Here are some facts about ex-minister Santos:

* Born into a wealthy Bogota family who once owned the El Tiempo newspaper, 58-year-old Santos was a cadet at a Colombian naval academy before studying economics, public administration and journalism at universities in the United States and the United Kingdom. He was for a while a newspaper columnist and won a Spanish prize for a series about the Sandinista movement in Nicaragua. His family has long been involved in national politics and his cousin is vice president of Colombia. He is married with two sons and a daughter.

* Meticulous about his appearance, Santos is known as an astute political operator and heads Uribe's national party. But he has been criticized for lacking the popular touch Uribe demonstrated with poorer voters. He is an experienced bureaucrat having held an array of government offices. He started in the country's coffee federation and later held defense, trade and finance minister posts.
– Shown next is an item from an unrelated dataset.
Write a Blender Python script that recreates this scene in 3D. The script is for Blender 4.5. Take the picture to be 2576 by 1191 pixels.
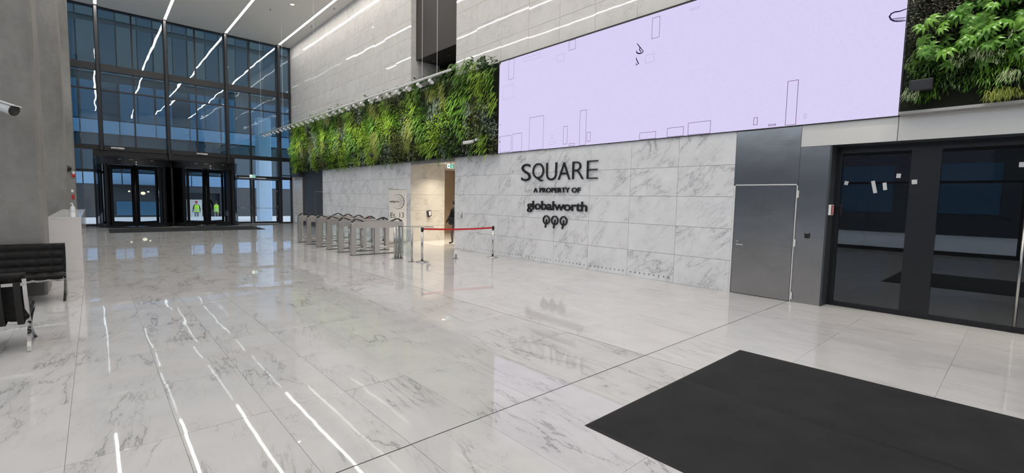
import bpy, bmesh, math, random
from mathutils import Vector, Matrix, Euler
random.seed(7)
S = bpy.context.scene
for o in list(bpy.data.objects): bpy.data.objects.remove(o)
C = S.collection

# ------------------------------------------------------------------ camera
CAM = Vector((0.0, 0.0, 1.85))
F_PX, YAW, PITCH, ROLL = 1162.66, math.radians(42.055), math.radians(4.5145), math.radians(1.1536)
fw = Vector((math.sin(YAW) * math.cos(PITCH), math.cos(YAW) * math.cos(PITCH), -math.sin(PITCH)))
rt = fw.cross(Vector((0, 0, 1))).normalized()
up = rt.cross(fw)
r2 = rt * math.cos(ROLL) + up * math.sin(ROLL)
u2 = up * math.cos(ROLL) - rt * math.sin(ROLL)
cd = bpy.data.cameras.new('camera'); cam = bpy.data.objects.new('camera', cd); C.objects.link(cam)
cd.sensor_width = 36.0; cd.lens = F_PX / 2576 * 36.0; cd.clip_start = 0.05; cd.clip_end = 500
m3 = Matrix((r2, u2, -fw)).transposed()
cam.matrix_world = Matrix.Translation(CAM) @ m3.to_4x4()
S.camera = cam

def pix(p):                       # where a point shows in the 2576 x 1191 frame (used only to rank floor tiles by size)
    d = Vector(p) - CAM; z = d.dot(fw)
    if z < 0.05: return None
    return (1288 + F_PX * d.dot(r2) / z, 595.5 - F_PX * d.dot(u2) / z)

# ------------------------------------------------------------------ sky and exposure
W = bpy.data.worlds.new('sky'); S.world = W; W.use_nodes = True
bg = W.node_tree.nodes['Background']
bg.inputs[0].default_value = (0.86, 0.94, 1.06, 1); bg.inputs[1].default_value = 1.95      # even overcast dusk
S.view_settings.view_transform = 'Standard'; S.view_settings.look = 'None'
S.view_settings.exposure = 0.0; S.view_settings.gamma = 1.0; S.view_settings.use_curve_mapping = False
STRIP = 31.0                      # radiance of the ceiling light lines
cy = S.cycles
cy.max_bounces = 7; cy.diffuse_bounces = 3; cy.glossy_bounces = 3; cy.transparent_max_bounces = 12; cy.transmission_bounces = 1; cy.adaptive_threshold = 0.03
cy.sample_clamp_indirect = 6.0; cy.use_denoising = True; cy.caustics_reflective = False; cy.caustics_refractive = False

# ------------------------------------------------------------------ dimensions
XW, YF, ZC = 9.92, 33.3, 11.51    # right wall plane, glazed facade plane, ceiling
XL, YB = -4.6, -9.0               # glazed left side, back wall

# ------------------------------------------------------------------ mesh helpers
class MB:
    def __init__(s): s.v = []; s.f = []; s.c = None
    def poly(s, pts, faces):
        n = len(s.v); s.v += [tuple(p) for p in pts]; s.f += [tuple(i + n for i in f) for f in faces]; return s
    def box(s, x0, x1, y0, y1, z0, z1):
        return s.poly([(x0, y0, z0), (x1, y0, z0), (x1, y1, z0), (x0, y1, z0), (x0, y0, z1), (x1, y0, z1), (x1, y1, z1), (x0, y1, z1)],
                      [(0, 3, 2, 1), (4, 5, 6, 7), (0, 1, 5, 4), (1, 2, 6, 5), (2, 3, 7, 6), (3, 0, 4, 7)])
    def cbox(s, x0, x1, y0, y1, z0, z1, b):                       # box with all vertical edges chamfered
        p = [(x0 + b, y0), (x1 - b, y0), (x1, y0 + b), (x1, y1 - b), (x1 - b, y1), (x0 + b, y1), (x0, y1 - b), (x0, y0 + b)]
        return s.prism(p, z0, z1)
    def prism(s, p, z0, z1, axis='z'):
        n = len(p)
        def T(a, b, c): return {'z': (a, b, c), 'x': (c, a, b), 'y': (a, c, b)}[axis]
        pts = [T(a, b, z0) for a, b in p] + [T(a, b, z1) for a, b in p]
        return s.poly(pts, [tuple(range(n))[::-1], tuple(range(n, 2 * n))] + [(i, (i + 1) % n, n + (i + 1) % n, n + i) for i in range(n)])
    def cyl(s, p0, p1, r, n=16, r1=None):
        p0, p1 = Vector(p0), Vector(p1); r1 = r if r1 is None else r1
        d = (p1 - p0).normalized(); a = d.orthogonal().normalized(); b = d.cross(a)
        pts = [p0 + (a * math.cos(t) + b * math.sin(t)) * r for t in [2 * math.pi * i / n for i in range(n)]]
        pts += [p1 + (a * math.cos(t) + b * math.sin(t)) * r1 for t in [2 * math.pi * i / n for i in range(n)]]
        return s.poly(pts, [tuple(range(n))[::-1], tuple(range(n, 2 * n))] + [(i, (i + 1) % n, n + (i + 1) % n, n + i) for i in range(n)])
    def lathe(s, prof, c=(0, 0, 0), n=24, close=True):
        m = len(prof); pts = []
        for i in range(n):
            t = 2 * math.pi * i / n
            pts += [(c[0] + r * math.cos(t), c[1] + r * math.sin(t), c[2] + z) for r, z in prof]
        fs = []
        for i in range(n):
            j = (i + 1) % n
            fs += [(i * m + k, j * m + k, j * m + k + 1, i * m + k + 1) for k in range(m - 1)]
        return s.poly(pts, fs)
    def sweep(s, path, w, t, side):                               # flat bar, width w along «side», thickness t across it
        path = [Vector(p) for p in path]; side = Vector(side).normalized(); pts = []; n = len(path)
        for i, p in enumerate(path):
            d = (path[min(i + 1, n - 1)] - path[max(i - 1, 0)]).normalized(); nn = d.cross(side).normalized()
            for a, b in ((-1, -1), (1, -1), (1, 1), (-1, 1)): pts.append(p + side * (a * w / 2) + nn * (b * t / 2))
        fs = [(0, 1, 2, 3)[::-1], tuple(range(4 * n - 4, 4 * n))]
        for i in range(n - 1):
            fs += [(4 * i + k, 4 * i + (k + 1) % 4, 4 * i + 4 + (k + 1) % 4, 4 * i + 4 + k) for k in range(4)]
        return s.poly(pts, fs)
    def tube(s, path, r, n=8):
        path = [Vector(p) for p in path]; pts = []; m = len(path); a0 = None
        for i, p in enumerate(path):
            d = (path[min(i + 1, m - 1)] - path[max(i - 1, 0)]).normalized()
            a = d.orthogonal().normalized() if a0 is None else (a0 - d * a0.dot(d)).normalized(); a0 = a; b = d.cross(a)
            pts += [p + (a * math.cos(2 * math.pi * k / n) + b * math.sin(2 * math.pi * k / n)) * r for k in range(n)]
        fs = [tuple(range(n))[::-1], tuple(range((m - 1) * n, m * n))]
        for i in range(m - 1): fs += [(i * n + k, i * n + (k + 1) % n, (i + 1) * n + (k + 1) % n, (i + 1) * n + k) for k in range(n)]
        return s.poly(pts, fs)
    def ball(s, c, r, n=12, sc=(1, 1, 1)):
        prof = [(max(1e-4, r * math.sin(math.pi * i / n)), -r * math.cos(math.pi * i / n)) for i in range(n + 1)]
        k = len(s.v); s.lathe(prof, (0, 0, 0), 2 * n)
        for i in range(k, len(s.v)):
            x, y, z = s.v[i]; s.v[i] = (c[0] + x * sc[0], c[1] + y * sc[1], c[2] + z * sc[2])
        return s
    def xf(s, M):
        s.v = [tuple(M @ Vector(p)) for p in s.v]; return s
    def mesh(s, name, off=None, smooth=False):
        me = bpy.data.meshes.new(name)
        vs = s.v if off is None else [(a - off[0], b - off[1], c - off[2]) for a, b, c in s.v]
        me.from_pydata(vs, [], s.f); me.update()
        if smooth: me.polygons.foreach_set('use_smooth', [True] * len(me.polygons))
        if s.c is not None:
            at = me.attributes.new('rnd', 'FLOAT', 'FACE'); at.data.foreach_set('value', s.c)
        return me
    def fixn(s): return s

def base_of(o):
    v = Vector((0, 0, 0))
    while o: v = v + o.location; o = o.parent
    return v
def link(name, me, mat=None, parent=None, loc=None):
    o = bpy.data.objects.new(name, me); C.objects.link(o)
    if mat is not None and me is not None and not me.materials: me.materials.append(mat)
    if parent: o.parent = parent
    if loc is not None: o.location = loc
    return o
def part(name, mb, mat, parent, smooth=False, label=None, bev=0, kind=None, origin=None):      # mb in world coordinates; the parents carry translations only
    b = base_of(parent); og = Vector(origin) if origin is not None else b
    o = link(name, mb.mesh(name, og, smooth), mat, parent, og - b)
    if label: o['label'] = label
    if kind: o['kind'] = kind
    if bev: bevel(o, bev)
    return o
def bevel(o, w, seg=2):
    m = o.modifiers.new('soft_edge', 'BEVEL'); m.width = w; m.segments = seg; m.limit_method = 'ANGLE'; m.angle_limit = 0.6
def tag(o, label, cat, group=None, kind=None):
    o['label'] = label; o['category'] = cat
    if group: o['group'] = group
    if kind: o['kind'] = kind
    return o
def thing(name, label, cat, loc=(0, 0, 0), group=None):
    o = link(name, None, None, None, loc); o.empty_display_size = 0.1
    return tag(o, label, cat, group)
def single(name, mb, mat, label, cat, loc=None, group=None, smooth=False, bev=0):
    if loc is None:
        xs = [p[0] for p in mb.v]; ys = [p[1] for p in mb.v]; zs = [p[2] for p in mb.v]
        loc = ((min(xs) + max(xs)) / 2, (min(ys) + max(ys)) / 2, min(zs))
    o = link(name, mb.mesh(name, loc, smooth), mat, None, loc)
    if bev: bevel(o, bev)
    return tag(o, label, cat, group)
def struct(name, mb=None, mat=None, loc=(0, 0, 0), label=None):
    o = link(name, mb.mesh(name, loc) if mb else None, mat, None, loc); o['kind'] = 'structure'
    if label: o['label'] = label
    return o
def copy_tree(o, parent=None, loc=None):
    c = o.copy(); C.objects.link(c); c.parent = parent
    if loc is not None: c.location = loc
    for ch in list(o.children): copy_tree(ch, c)
    return c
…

Santos was praised for his deft handling of the country's fiscal crisis during his time at the finance ministry under then President Andres Pastrana.

* His most successful government position was as Uribe's defense minister and as the architect of some of the most successful strikes against the leftist rebels from the FARC, or Revolutionary Armed Forces of Colombia. During 2008, flanked by the top military brass, he was the public face that announced the deaths or surrender of several top FARC commanders. When the military managed a spectacular rescue of a group of rebel hostages, including French-Colombian politician Ingrid Betancourt, Santos burnished his credentials by appearing with her as she stepped off a plane at a Bogota airport after years in captivity. But his term as minister was also marred by a scandal over troops who helped murder civilians to count them as rebels and inflate their success rate in combat.

* Ties with Colombia's leftist Andean neighbors have soured under Uribe, and Santos, as defense minister, became the target for Venezuelan President Hugo Chavez and Ecuador's President Rafael Correa. Ecuador tried to have him extradited to face charges for a raid into Ecuadorean territory to kill a Colombian rebel hiding over the border. Chavez branded Santos part of a Colombian right-wing elite working against his socialist government. He called Santos "a threat to peace in South America" and promised he would deploy his Russian-made Sukhoi jets if Colombia's military moved against him. Santos says he and Chavez are like "oil and water" but says he could work with the Venezuela if there were mutual respect.